If you guys were impressed by the “but wait, it’s actually cake” thing, wait until I tell you about the guy I dated who turned out to be a Thanksgiving turkey
Hope you enjoy my new song, “Part of This Song’s Title Is in Parentheses (For No Reason).”
You take the good, you take the bad, you take them both and suddenly you’re accused of being a kleptomaniac
My 7yo asked me if I comfortable and if I wanted a beer at 9am so now I know who my favorite is
[date]
HER: Do you want to have children?
ME: *leans in close* I thought you understood that I would be the child in this relationship.
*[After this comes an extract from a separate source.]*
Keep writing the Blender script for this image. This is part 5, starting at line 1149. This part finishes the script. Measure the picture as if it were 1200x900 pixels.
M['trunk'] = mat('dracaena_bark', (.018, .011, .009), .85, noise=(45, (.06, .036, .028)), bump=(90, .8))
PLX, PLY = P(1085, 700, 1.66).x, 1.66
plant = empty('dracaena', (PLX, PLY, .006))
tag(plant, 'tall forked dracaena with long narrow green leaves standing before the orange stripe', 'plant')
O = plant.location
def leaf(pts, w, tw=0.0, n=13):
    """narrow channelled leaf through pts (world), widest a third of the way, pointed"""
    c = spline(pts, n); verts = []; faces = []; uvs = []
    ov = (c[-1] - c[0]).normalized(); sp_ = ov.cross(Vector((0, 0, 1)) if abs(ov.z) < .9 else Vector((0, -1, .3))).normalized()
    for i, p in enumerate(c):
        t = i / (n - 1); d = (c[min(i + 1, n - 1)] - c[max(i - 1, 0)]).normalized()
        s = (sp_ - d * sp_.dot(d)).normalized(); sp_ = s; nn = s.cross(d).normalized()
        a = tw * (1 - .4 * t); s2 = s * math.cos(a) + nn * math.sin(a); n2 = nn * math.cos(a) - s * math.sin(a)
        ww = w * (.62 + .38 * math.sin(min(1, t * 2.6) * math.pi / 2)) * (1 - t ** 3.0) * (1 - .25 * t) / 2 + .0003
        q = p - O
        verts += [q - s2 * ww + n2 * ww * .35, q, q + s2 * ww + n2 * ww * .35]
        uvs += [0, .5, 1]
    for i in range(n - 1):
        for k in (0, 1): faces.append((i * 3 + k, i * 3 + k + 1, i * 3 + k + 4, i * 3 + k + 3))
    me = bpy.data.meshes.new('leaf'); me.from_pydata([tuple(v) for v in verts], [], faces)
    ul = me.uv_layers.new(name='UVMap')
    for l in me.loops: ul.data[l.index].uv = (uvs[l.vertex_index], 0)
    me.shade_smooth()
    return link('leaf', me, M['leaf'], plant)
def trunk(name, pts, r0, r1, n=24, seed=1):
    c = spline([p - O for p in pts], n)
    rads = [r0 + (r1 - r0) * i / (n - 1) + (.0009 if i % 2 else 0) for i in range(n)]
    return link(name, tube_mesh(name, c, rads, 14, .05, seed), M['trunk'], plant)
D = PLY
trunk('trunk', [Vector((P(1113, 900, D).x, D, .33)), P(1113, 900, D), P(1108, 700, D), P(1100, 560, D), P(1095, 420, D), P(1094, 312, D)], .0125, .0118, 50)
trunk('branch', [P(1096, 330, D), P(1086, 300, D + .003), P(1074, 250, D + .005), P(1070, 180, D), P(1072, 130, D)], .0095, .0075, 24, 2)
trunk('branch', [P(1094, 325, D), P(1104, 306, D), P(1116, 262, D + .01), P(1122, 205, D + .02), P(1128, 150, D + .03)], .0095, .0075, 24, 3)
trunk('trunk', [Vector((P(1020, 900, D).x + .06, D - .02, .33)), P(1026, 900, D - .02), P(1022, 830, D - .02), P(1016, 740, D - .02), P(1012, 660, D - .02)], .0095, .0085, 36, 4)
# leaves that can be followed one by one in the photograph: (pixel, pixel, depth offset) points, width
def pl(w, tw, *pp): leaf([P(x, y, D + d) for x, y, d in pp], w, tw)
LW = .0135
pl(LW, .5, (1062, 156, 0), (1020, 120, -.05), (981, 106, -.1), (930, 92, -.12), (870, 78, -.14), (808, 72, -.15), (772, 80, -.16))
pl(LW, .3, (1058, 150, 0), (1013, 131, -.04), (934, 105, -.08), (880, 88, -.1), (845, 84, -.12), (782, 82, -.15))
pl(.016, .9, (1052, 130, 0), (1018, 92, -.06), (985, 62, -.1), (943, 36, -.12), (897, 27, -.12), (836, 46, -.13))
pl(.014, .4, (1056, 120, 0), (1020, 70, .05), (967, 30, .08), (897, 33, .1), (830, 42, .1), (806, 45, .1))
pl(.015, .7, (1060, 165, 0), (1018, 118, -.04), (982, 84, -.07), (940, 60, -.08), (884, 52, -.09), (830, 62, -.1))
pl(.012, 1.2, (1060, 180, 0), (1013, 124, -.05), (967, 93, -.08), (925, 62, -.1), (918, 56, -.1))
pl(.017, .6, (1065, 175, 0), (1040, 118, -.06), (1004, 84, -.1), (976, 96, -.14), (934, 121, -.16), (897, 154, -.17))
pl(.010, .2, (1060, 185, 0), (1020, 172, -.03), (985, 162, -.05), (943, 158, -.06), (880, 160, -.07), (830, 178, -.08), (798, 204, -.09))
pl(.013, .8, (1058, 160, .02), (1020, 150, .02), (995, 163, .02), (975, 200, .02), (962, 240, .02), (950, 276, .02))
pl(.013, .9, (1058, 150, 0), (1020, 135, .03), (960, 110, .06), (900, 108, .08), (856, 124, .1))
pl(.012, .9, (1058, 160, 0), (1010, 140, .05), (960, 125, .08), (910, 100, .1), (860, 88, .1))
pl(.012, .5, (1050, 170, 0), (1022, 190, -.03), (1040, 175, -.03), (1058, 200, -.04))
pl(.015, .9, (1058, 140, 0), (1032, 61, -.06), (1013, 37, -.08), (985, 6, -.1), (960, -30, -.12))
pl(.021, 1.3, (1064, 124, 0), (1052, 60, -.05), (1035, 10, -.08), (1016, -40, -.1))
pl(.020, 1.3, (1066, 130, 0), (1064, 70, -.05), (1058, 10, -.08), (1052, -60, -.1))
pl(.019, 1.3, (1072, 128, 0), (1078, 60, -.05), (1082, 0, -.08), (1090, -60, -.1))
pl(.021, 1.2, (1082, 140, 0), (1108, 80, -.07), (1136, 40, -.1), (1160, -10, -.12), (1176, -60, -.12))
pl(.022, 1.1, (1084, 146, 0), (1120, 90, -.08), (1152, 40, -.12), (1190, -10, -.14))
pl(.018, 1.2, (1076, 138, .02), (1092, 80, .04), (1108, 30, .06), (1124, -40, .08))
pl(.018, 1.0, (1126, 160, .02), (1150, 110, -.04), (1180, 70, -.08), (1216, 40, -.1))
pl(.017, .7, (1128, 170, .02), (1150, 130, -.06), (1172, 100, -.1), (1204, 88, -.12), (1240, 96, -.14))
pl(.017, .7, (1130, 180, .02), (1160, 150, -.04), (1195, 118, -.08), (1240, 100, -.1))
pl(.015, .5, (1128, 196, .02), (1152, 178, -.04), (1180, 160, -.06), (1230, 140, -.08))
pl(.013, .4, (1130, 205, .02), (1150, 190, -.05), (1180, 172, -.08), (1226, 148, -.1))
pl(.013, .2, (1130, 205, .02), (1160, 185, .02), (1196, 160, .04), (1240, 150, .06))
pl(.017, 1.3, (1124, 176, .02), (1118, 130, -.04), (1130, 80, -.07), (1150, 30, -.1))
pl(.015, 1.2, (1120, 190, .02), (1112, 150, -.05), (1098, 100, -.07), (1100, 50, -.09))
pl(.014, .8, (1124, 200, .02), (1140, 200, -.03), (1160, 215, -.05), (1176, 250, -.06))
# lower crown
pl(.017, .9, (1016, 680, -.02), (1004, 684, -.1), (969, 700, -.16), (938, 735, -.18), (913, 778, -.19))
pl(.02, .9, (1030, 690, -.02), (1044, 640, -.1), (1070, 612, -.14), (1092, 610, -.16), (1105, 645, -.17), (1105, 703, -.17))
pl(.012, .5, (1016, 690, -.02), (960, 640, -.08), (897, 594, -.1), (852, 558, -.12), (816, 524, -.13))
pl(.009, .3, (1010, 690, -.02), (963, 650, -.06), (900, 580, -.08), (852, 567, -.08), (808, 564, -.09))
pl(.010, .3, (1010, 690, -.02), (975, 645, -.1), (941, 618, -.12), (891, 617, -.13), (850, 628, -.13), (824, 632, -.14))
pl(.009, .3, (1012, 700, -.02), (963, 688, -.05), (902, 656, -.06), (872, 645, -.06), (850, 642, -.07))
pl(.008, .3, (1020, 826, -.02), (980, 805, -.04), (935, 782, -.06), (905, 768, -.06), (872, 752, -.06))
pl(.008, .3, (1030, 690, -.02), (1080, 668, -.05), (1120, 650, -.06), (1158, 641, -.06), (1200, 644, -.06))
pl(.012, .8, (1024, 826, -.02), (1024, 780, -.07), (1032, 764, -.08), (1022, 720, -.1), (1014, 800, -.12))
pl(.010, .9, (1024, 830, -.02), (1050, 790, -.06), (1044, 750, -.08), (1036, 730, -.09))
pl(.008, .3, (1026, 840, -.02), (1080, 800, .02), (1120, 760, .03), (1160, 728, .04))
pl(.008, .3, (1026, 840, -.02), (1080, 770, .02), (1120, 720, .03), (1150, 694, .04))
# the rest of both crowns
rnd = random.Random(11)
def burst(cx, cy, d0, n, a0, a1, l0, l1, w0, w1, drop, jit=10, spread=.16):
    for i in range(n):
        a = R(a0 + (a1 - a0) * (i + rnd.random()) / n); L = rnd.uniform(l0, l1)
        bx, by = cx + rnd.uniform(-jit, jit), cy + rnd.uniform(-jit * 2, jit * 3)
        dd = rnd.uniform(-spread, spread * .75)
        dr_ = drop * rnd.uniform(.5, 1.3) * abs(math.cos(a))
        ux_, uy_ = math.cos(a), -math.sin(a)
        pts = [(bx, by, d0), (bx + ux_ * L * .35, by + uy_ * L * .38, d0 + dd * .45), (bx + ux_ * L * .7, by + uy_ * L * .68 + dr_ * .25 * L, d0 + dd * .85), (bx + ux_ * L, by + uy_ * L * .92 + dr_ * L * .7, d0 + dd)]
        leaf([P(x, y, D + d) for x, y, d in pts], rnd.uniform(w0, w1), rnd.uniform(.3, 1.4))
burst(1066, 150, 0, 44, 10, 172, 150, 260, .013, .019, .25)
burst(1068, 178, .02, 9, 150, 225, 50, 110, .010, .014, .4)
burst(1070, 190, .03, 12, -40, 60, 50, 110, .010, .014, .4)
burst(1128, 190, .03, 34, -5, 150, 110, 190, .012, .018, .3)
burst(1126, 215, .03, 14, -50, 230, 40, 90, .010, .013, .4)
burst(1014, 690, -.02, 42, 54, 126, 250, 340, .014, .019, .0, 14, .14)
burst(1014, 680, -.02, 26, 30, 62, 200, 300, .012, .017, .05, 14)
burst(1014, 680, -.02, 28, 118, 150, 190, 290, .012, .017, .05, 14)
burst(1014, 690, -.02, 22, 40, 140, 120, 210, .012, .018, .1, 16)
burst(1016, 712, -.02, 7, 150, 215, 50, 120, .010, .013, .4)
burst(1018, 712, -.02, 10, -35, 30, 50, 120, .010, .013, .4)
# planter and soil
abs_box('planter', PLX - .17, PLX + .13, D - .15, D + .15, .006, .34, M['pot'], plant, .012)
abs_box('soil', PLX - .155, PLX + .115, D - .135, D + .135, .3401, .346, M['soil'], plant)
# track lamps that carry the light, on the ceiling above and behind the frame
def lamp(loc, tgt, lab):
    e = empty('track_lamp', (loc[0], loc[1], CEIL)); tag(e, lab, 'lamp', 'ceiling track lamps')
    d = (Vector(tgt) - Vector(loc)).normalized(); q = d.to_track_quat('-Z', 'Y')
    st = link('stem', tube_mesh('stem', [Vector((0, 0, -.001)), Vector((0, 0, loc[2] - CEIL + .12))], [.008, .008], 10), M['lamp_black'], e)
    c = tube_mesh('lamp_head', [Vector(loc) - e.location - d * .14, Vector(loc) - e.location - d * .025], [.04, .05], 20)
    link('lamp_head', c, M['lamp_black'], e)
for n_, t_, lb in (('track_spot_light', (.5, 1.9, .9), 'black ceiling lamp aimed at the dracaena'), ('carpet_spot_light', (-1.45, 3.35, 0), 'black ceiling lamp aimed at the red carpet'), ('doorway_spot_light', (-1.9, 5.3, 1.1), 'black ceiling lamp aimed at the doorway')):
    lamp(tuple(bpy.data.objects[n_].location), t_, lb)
Why are the pyramids in Egypt?
Bc they were too heavy to carry to the British museum.
I have the body of a guy in his 20s.
If the morgue people ask about it, tell them you know nothing!
you know a tweet’s gotten spread around when random catholics get mad at you “PLEASE DON’T GO TO MASS IF YOU’RE NOT CATHOLIC” my..my wife wanted me to go, you turkey, catholic mass is not my go-to choice for a FUN NIGHT OUT
My fingers are still red from the one Hot Cheeto I ate 17 years ago.
Date: You haven’t dated in awhile?
Me: [Wearing Hulk Hands struggling with a burrito] Why do you say that?
ADAM: [rummaging through a pile of leaves] EVE, HAVE YOU SEEN MY WORK CLOTHES, HONEY?